===== PROVIDED DATA =====
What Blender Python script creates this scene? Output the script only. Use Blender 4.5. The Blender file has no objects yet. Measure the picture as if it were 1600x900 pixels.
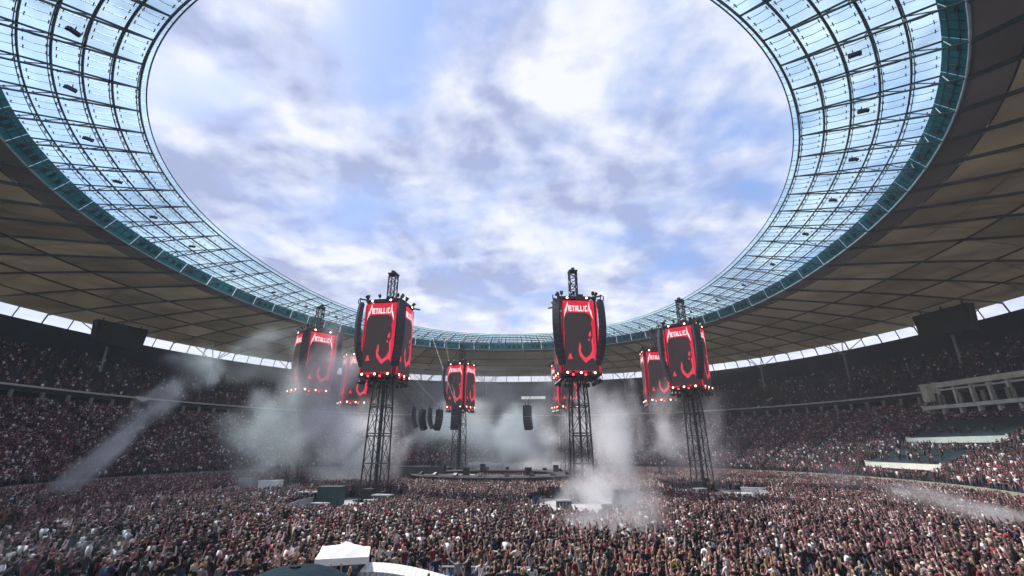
import bpy, bmesh, math, random
import numpy as np
from mathutils import Vector, Matrix

S = bpy.context.scene
C = S.collection
R = math.radians
rnd = random.Random(7)
npr = np.random.RandomState(5)

# ------------------------------------------------------------------ camera
cam = bpy.data.cameras.new('camera')
cam.sensor_width = 36.0
cam.lens = 708.64 / 1600 * 36
cam.clip_start = 0.05
cam.clip_end = 3000
camo = bpy.data.objects.new('camera', cam)
C.objects.link(camo)
camo.location = (0, 0, 7.0)
camo.rotation_euler = (R(90) + 0.3385, 0, 0.0998)
S.camera = camo

# ------------------------------------------------------------------ world and sun
SUN_EL, SUN_AZ = 50.0, 300.0        # azimuth measured clockwise from +Y (in front of the camera, left)
W = bpy.data.worlds.new('World')
S.world = W
W.use_nodes = True
wt = W.node_tree
wt.nodes.clear()
def wn(kind, **kw):
    n = wt.nodes.new(kind)
    for k, v in kw.items():
        setattr(n, k, v)
    return n
def wl(a, b):
    wt.links.new(a, b)
w_out = wn('ShaderNodeOutputWorld')
w_bg = wn('ShaderNodeBackground')
w_bg.inputs['Strength'].default_value = 0.1
wl(w_bg.outputs[0], w_out.inputs[0])
sky = wn('ShaderNodeTexSky', sky_type='NISHITA')
sky.sun_disc = False
sky.sun_elevation = R(SUN_EL)
sky.sun_rotation = R(SUN_AZ)
sky.air_density = 1.0
sky.dust_density = 1.5
tc = wn('ShaderNodeTexCoord')
sep = wn('ShaderNodeSeparateXYZ')
wl(tc.outputs['Generated'], sep.inputs[0])
def wmath(op, a, b=None, c=None, clamp=False):
    n = wn('ShaderNodeMath', operation=op)
    n.use_clamp = clamp
    for i, v in enumerate((a, b, c)):
        if v is None: continue
        if isinstance(v, (int, float)): n.inputs[i].default_value = v
        else: wl(v, n.inputs[i])
    return n.outputs[0]
zc = wmath('MAXIMUM', sep.outputs[2], 0.0)
den = wmath('ADD', zc, 0.22)
px = wmath('DIVIDE', sep.outputs[0], den)
py = wmath('DIVIDE', sep.outputs[1], den)
cmb = wn('ShaderNodeCombineXYZ')
wl(px, cmb.inputs[0]); wl(py, cmb.inputs[1])
def wnoise(scale, detail, rough, off, dist=0.0):
    mp = wn('ShaderNodeMapping')
    mp.inputs['Location'].default_value = off
    wl(cmb.outputs[0], mp.inputs[0])
    n = wn('ShaderNodeTexNoise')
    n.inputs['Scale'].default_value = scale
    n.inputs['Detail'].default_value = detail
    n.inputs['Roughness'].default_value = rough
    n.inputs['Distortion'].default_value = dist
    wl(mp.outputs[0], n.inputs['Vector'])
    return n.outputs[0]
def px_dir(px_, py_):
    x_, y_ = (px_ - 800) / 708.64, -(py_ - 450) / 708.64
    v = Vector((x_, math.cos(.3385) - math.sin(.3385) * y_, math.sin(.3385) + math.cos(.3385) * y_)).normalized()
    return tuple(Matrix.Rotation(0.0998, 3, 'Z') @ v)
GAPS = [(px_dir(600, 55), 9, 0.17), (px_dir(300, 90), 7, 0.12), (px_dir(1165, 235), 8, 0.14), (px_dir(570, 320), 8, 0.05), (px_dir(1010, 60), 9, 0.06), (px_dir(700, 360), 9, 0.05), (px_dir(1060, 350), 7, 0.08), (px_dir(800, -500), 25, 0.2), (px_dir(-300, 200), 20, 0.2)]
n_gap = wnoise(3.0, 6, 0.5, (3.1, 1.7, 0.0), 0.25)
n_big = wnoise(2.6, 6, 0.52, (8.3, 2.2, 4.0), 0.3)
n_fine = wnoise(9.0, 6, 0.6, (1.3, 9.2, 7.0), 0.3)
def wrange(v, a, b, c=0.0, d=1.0):
    n = wn('ShaderNodeMapRange')
    n.interpolation_type = 'SMOOTHSTEP'
    wl(v, n.inputs[0])
    for i, x in enumerate((a, b, c, d)): n.inputs[i + 1].default_value = x
    return n.outputs[0]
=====
** WHAT TO WORK ON **
Except for the pictures, print the data above exactly.

** RESULT FOR THIS TASK **
What Blender Python script creates this scene? Output the script only. Use Blender 4.5. The Blender file has no objects yet. Measure the picture as if it were 1600x900 pixels.
import bpy, bmesh, math, random
import numpy as np
from mathutils import Vector, Matrix

S = bpy.context.scene
C = S.collection
R = math.radians
rnd = random.Random(7)
npr = np.random.RandomState(5)

# ------------------------------------------------------------------ camera
cam = bpy.data.cameras.new('camera')
cam.sensor_width = 36.0
cam.lens = 708.64 / 1600 * 36
cam.clip_start = 0.05
cam.clip_end = 3000
camo = bpy.data.objects.new('camera', cam)
C.objects.link(camo)
camo.location = (0, 0, 7.0)
camo.rotation_euler = (R(90) + 0.3385, 0, 0.0998)
S.camera = camo

# ------------------------------------------------------------------ world and sun
SUN_EL, SUN_AZ = 50.0, 300.0        # azimuth measured clockwise from +Y (in front of the camera, left)
W = bpy.data.worlds.new('World')
S.world = W
W.use_nodes = True
wt = W.node_tree
wt.nodes.clear()
def wn(kind, **kw):
    n = wt.nodes.new(kind)
    for k, v in kw.items():
        setattr(n, k, v)
    return n
def wl(a, b):
    wt.links.new(a, b)
w_out = wn('ShaderNodeOutputWorld')
w_bg = wn('ShaderNodeBackground')
w_bg.inputs['Strength'].default_value = 0.1
wl(w_bg.outputs[0], w_out.inputs[0])
sky = wn('ShaderNodeTexSky', sky_type='NISHITA')
sky.sun_disc = False
sky.sun_elevation = R(SUN_EL)
sky.sun_rotation = R(SUN_AZ)
sky.air_density = 1.0
sky.dust_density = 1.5
tc = wn('ShaderNodeTexCoord')
sep = wn('ShaderNodeSeparateXYZ')
wl(tc.outputs['Generated'], sep.inputs[0])
def wmath(op, a, b=None, c=None, clamp=False):
    n = wn('ShaderNodeMath', operation=op)
    n.use_clamp = clamp
    for i, v in enumerate((a, b, c)):
        if v is None: continue
        if isinstance(v, (int, float)): n.inputs[i].default_value = v
        else: wl(v, n.inputs[i])
    return n.outputs[0]
zc = wmath('MAXIMUM', sep.outputs[2], 0.0)
den = wmath('ADD', zc, 0.22)
px = wmath('DIVIDE', sep.outputs[0], den)
py = wmath('DIVIDE', sep.outputs[1], den)
cmb = wn('ShaderNodeCombineXYZ')
wl(px, cmb.inputs[0]); wl(py, cmb.inputs[1])
def wnoise(scale, detail, rough, off, dist=0.0):
    mp = wn('ShaderNodeMapping')
    mp.inputs['Location'].default_value = off
    wl(cmb.outputs[0], mp.inputs[0])
    n = wn('ShaderNodeTexNoise')
    n.inputs['Scale'].default_value = scale
    n.inputs['Detail'].default_value = detail
    n.inputs['Roughness'].default_value = rough
    n.inputs['Distortion'].default_value = dist
    wl(mp.outputs[0], n.inputs['Vector'])
    return n.outputs[0]
def px_dir(px_, py_):
    x_, y_ = (px_ - 800) / 708.64, -(py_ - 450) / 708.64
    v = Vector((x_, math.cos(.3385) - math.sin(.3385) * y_, math.sin(.3385) + math.cos(.3385) * y_)).normalized()
    return tuple(Matrix.Rotation(0.0998, 3, 'Z') @ v)
GAPS = [(px_dir(600, 55), 9, 0.17), (px_dir(300, 90), 7, 0.12), (px_dir(1165, 235), 8, 0.14), (px_dir(570, 320), 8, 0.05), (px_dir(1010, 60), 9, 0.06), (px_dir(700, 360), 9, 0.05), (px_dir(1060, 350), 7, 0.08), (px_dir(800, -500), 25, 0.2), (px_dir(-300, 200), 20, 0.2)]
n_gap = wnoise(3.0, 6, 0.5, (3.1, 1.7, 0.0), 0.25)
n_big = wnoise(2.6, 6, 0.52, (8.3, 2.2, 4.0), 0.3)
n_fine = wnoise(9.0, 6, 0.6, (1.3, 9.2, 7.0), 0.3)
def wrange(v, a, b, c=0.0, d=1.0):
    n = wn('ShaderNodeMapRange')
    n.interpolation_type = 'SMOOTHSTEP'
    wl(v, n.inputs[0])
    for i, x in enumerate((a, b, c, d)): n.inputs[i + 1].default_value = x
    return n.outputs[0]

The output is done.